County attorneys and representatives of Garrison Diversion spent the bulk of the March 9 meeting negotiating the draft haul-road agreement for a pipeline project that will use county roads.
The county attorney (State's Attorney S2) flagged several redlines, including a change in the blading payment unit and a $5,000,000 surety bond reference. “There is one where we talked about the $5,000,000 surety bond,” S2 said, urging commissioners to review bond and indemnity language. Garrison Diversion’s representative (S11) told the board that the construction contract already requires contractor inspections: “As part of the construction contract…Carstensen Contracting…they have to do these inspections, road inspections, pre‑preconstruction. They videotape them.” S11 proposed using those contractor inspections where feasible to avoid duplicate billing to the county.
A key unresolved point was who performs and certifies the pre‑ and post‑haul inspections. The county’s draft calls for a third‑party consultant (the county had planned to use KLJ) to document road conditions before and after hauling; commissioners emphasized consistent measurement points. S2 recommended fixing the measurement standard in the contract: “I think I’ll just put at least four measurements per mile must be taken,” to produce a reliable average for pre/post comparisons. Commissioners signaled they wanted both preconstruction and postconstruction assessments to verify whether restoration obligations had been met.
Contract language on permitted vehicles was also tightened. Commissioners voiced concern about heavier off‑road equipment and articulated dump trucks, and S2 said the contract should explicitly exclude those vehicles from haul‑road traffic. “We definitely don’t want those on the road,” one commissioner said in support of an exclusion.
Dust control and roadway protection were addressed in detail. The draft requires the project to apply a palliative treatment: “Garrison shall provide palliative dust…a 38% concentrated calcium chloride treatment to control the dust and protect the road surface,” S2 read from the draft. Commissioners debated whether to specify a minimum number of applications or allow treatment "as needed." The board leaned toward a minimum (for example, twice a year) while allowing additional applications when conditions require.

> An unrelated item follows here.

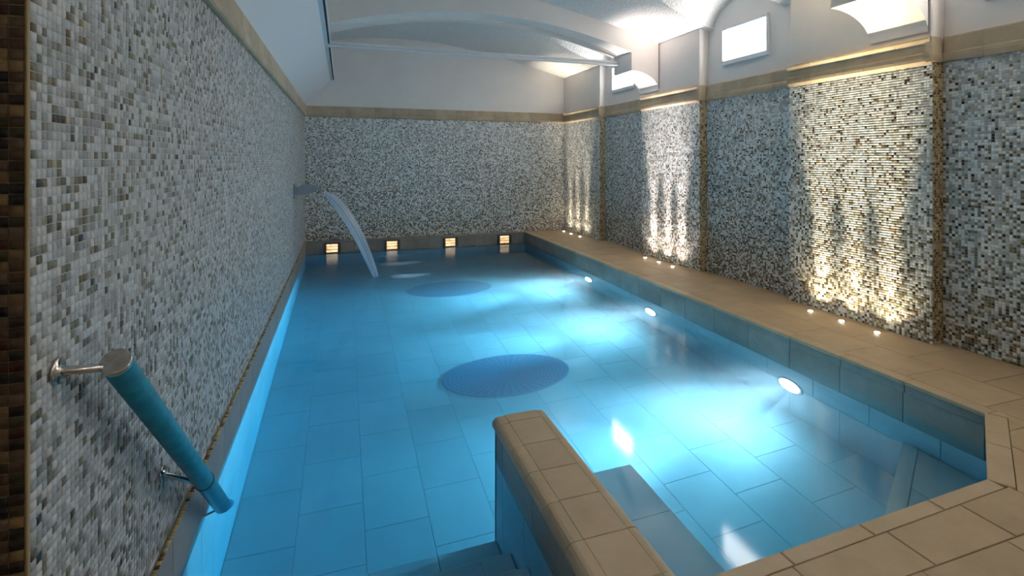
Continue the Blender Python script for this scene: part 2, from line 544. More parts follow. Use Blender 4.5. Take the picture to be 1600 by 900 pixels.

The draft fee schedule drew questions about supervision and vehicle charges. Discussion clarified potentially inconsistent wording: staff noted a vehicle charge and a personnel supervision rate, later summarized in the draft as law‑enforcement response at $80 per hour per person and $25 per hour per vehicle, while meeting comments sometimes referenced a $75 vehicle daily charge in practice. Commissioners asked staff to reconcile the contract language to reflect the county’s intended billing approach.
On grading/blading rates, the draft contained a substantial unit change that commissioners generally supported. The attorney noted the blading payment had been edited from a small per‑unit figure to a proposed $400 per mile; several commissioners said that matched recent local agreements and recommended approving the higher per‑mile payment for this project.
Township engagement and next steps: commissioners asked staff to bring the draft to the County Township Officers Association meeting scheduled for 1:30 p.m. the next day to collect township input; staff and Garrison representatives said they would circulate a revised draft and could call a short special meeting later in the week to finalize the agreement. Commissioner and staff requests make oversight and documented pre/post inspections a condition of moving forward.
The meeting closed with staff committed to updating the contract and sharing the revised document with commissioners and townships for review.